И он опять приготовляется слушать с тем же видом официального нерасположения к моему вмешательству и неодобрения. На диване, в соседней комнате с пролетом, слушают нас 3–4 человека: я заметил юношу в тужурке защитного цвета и какого-то человека средних лет с грубыми чертами. Последний смотрел на меня с удивлением; очевидно, мои речи были слишком непривычны в этом месте.
Я сказал, почему я пришел, почему меня интересуют эти вопросы, как вышло, что с давних пор население привыкло обращаться ко мне в случаях тревоги и экстренных событий. Теперь ко мне приходят родственники и знакомые заключенных. ВЧК мне сказали, что после апрельских расстрелов они больше своим судом к казням не приговаривают. Теперь, значит, бессудные расстрелы грозят только от особого отдела. В эти дни тревога особенно сгущается. Много и тревожно говорят о таких-то. Я пришел, чтобы получить сведения, которыми бы мог успокоить эти опасения.
Он возражает что-то, и я тоже возражаю. Разговор принимает характер какого-то особого возбуждения. Я говорю, как все это действует на все население, как волнует, возбуждает против них же. Гоняясь за призрачными агитаторами, они сами производят агитацию, которую не произведут сотни врагов советской власти… В конце я ставлю ребром вопрос: могу ли я ответить на вопросы, что расстрелов не предстоит? Лицо его становится совсем официальным, и он говорит:
— На ваши вопросы я отвечать не стану…
— Я понимаю это в том смысле, что расстрелы будут продолжаться…
Встаю, прощаюсь и ухожу с тяжелым сердцем. На Келенской площади меня окликают. Это бежит тот юноша, которого я заметил в приемной. Он говорит:
— Я слышал то, что вы говорили…
— Вы тоже служите в особом отделе?
— Нет. Но я ищу работы, а Шипельгас мой приятель. Не думайте, что он зверь. Я знаю, после вашего разговора он едва ли заснет эту ночь. Он человек хороший, но…
И юноша начинает говорить о том, как было бы важно основать газету, в которой проводилась бы просто гуманность. Если бы вы в ней писали то, что говорили Шипельгасу…
— Но большевики позаботились, чтобы иной печати, кроме их официозов, прямых или косвенных, не было…

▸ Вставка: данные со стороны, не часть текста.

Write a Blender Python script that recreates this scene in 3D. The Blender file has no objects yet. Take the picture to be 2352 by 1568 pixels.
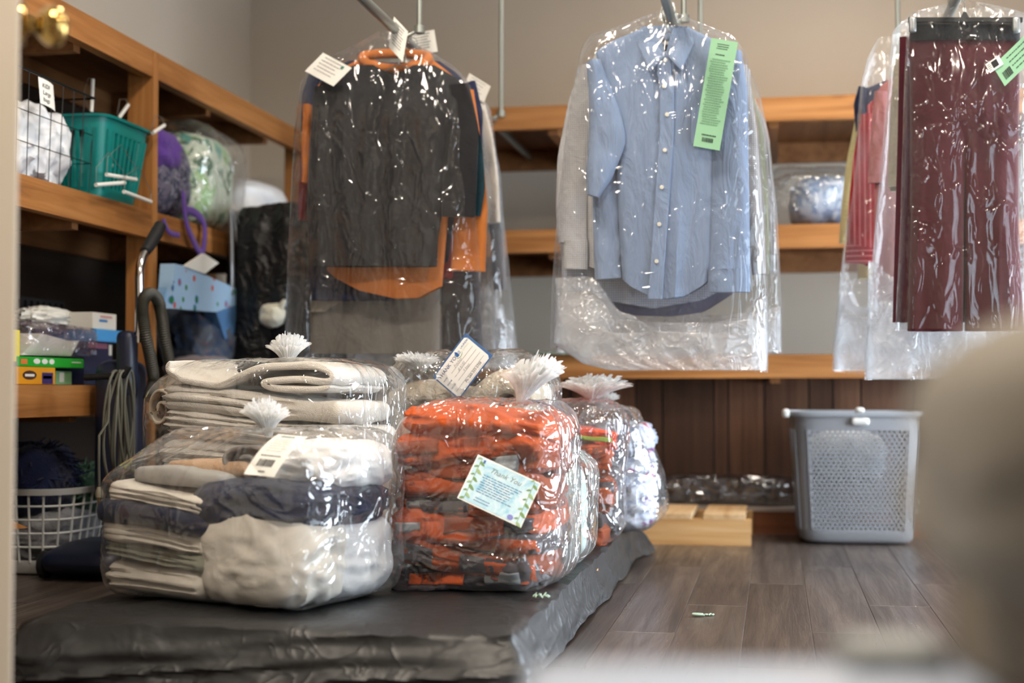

Юноша производит очень хорошее впечатление. Все происходящее сделало его, большевика и приятеля Шипельгаса, приверженцем толстовских непротивленских идей. Зовут этого юношу — Корженко. Мы идем вдоль городского сада и потом возвращаемся. Я искренно желаю ему сохранить живую душу и зову к себе.
У меня стоит вопрос: неужели сегодня «комендант и заведующий особым отделом» все-таки придут ко мне говорить о литературе!